Tout ça rend le texte de ce soir difficile. Jésus et ses disciples étaient dans la région proche des villes de Tyr et Sidon, un territoire hors de la Galilée et qui n’est pas peuplé par des Juifs. Les Cananéens et les Galiléens étaient voisins, mais disons qu’ils n’étaient pas nécessairement les meilleurs amis. Imaginez la relation entre les Québécois et les Ontariens. Nos amis s’occupaient à leurs petites affaires lorsqu’une femme cananéenne interpelle Jésus en lui disant : « Maître, Fils de David, aie pitié de moi! Ma fille est tourmentée par un esprit mauvais, elle va très mal! »
Si nous sommes habitués au fait que les disciples voulaient toujours renvoyer les personnes qui semblaient importuner leur maître, la réponse de Jésus a de quoi nous surprendre. Essentiellement, il dit à la femme cananéenne : « Je voudrais bien t’aider, mais je dois m’occuper des brebis perdues du peuple d’Israël. Je ne peux pas négliger ma mission pour m’occuper de toi. Je suis occupé. Mon temps est limité. Je ne peux pas m’égarer de mon chemin. Je dois éviter les distractions et conserver mon focus sur les gens de mon peuple. » Mais la femme cananéenne n’était pas du genre à accepter une telle réponse. Elle revient à la charge. Elle implore Jésus. Elle le provoque. Elle lui rappelle qu’elle existe. Elle mérite son attention. Elle est tout aussi importante que les autres.

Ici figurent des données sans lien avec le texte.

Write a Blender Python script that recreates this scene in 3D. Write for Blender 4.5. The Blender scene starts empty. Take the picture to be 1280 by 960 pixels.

Je suis trop occupé! Attendez encore un peu! Ce n’est pas le meilleur temps pour faire des changements! Réglons d’abord les cas de la pandémie et de la crise économique actuelle avant d’aborder un autre problème! Nous sommes toutes et tous remplis de bonnes intentions, mais trop souvent nous voulons procéder selon notre calendrier, nos normes ou notre niveau de confort. La conséquence de ce penchant est que nous développons des angles morts. Volontairement ou non, nous ne voyons pas la souffrance et le désespoir des gens parfois tout près de nous. Nous nous contentons de déclaration de principes qui ne veulent rien dire. Nous hiérarchisons ceux et celles qui méritent notre attention. Et lorsque les personnes des communautés LGBTQ2+, les militants de Black Lives Matters, les Autochtones ou les Cananéennes de notre monde viennent frapper à notre porte à un moment que nous n’avons pas choisi pour nous dire qu’il y a un problème et qu’il fait agir maintenant, qu’est-ce qu’on entend le plus souvent? Oh, non! Pas encore eux. Ils ne sont jamais satisfaits. Je ne suis pas raciste, mais…
C’est tellement difficile de prendre réellement conscience de nos privilèges, de déconstruire les préjugés que l’on traine avec nous consciemment ou non et de comprendre que toutes et tous ne jouissent pas des mêmes avantages dans la vie. Par sa détermination, la femme cananéenne rappelle à Jésus de vivre dans un esprit d’abondance. Son réservoir de compassion et d’amour n’est pas limité. De la même façon, nous sommes tous et toutes appelés à être plus attentifs aux conditions de vie de celles et ceux qui sont trop souvent invisibles dans nos sociétés, à élargir nos horizons et à abattre les barrières qui nous séparent. Nous sommes mis au défi d’inclure au lieu d’exclure. Nous sommes invités à découvrir que d’accorder plus droits et de privilèges à autrui ne nous enlève strictement rien. Nous sommes amenés à nous souvenir qu’aucune croissance n’est possible sans admettre honnêtement nos erreurs et tenter d’apprendre d’elles.
Le texte de ce soir nous confronte encore une fois aux divisions purement artificielles créées par les êtres humains. Nous pouvons faire semblant de ne pas les voir. Nous pouvons les ignorer. Nous pouvons même répéter clichés et stéréotypes véhiculés un peu partout dans notre société. Ou nous pouvons suivre l’exemple de Jésus qui malgré son erreur, a été capable d’écouter, d’apprendre et de grandir. Nous pouvons tous et toutes changer comme Jésus a été capable de le faire, même durant une de ces mauvaises journées. Amen.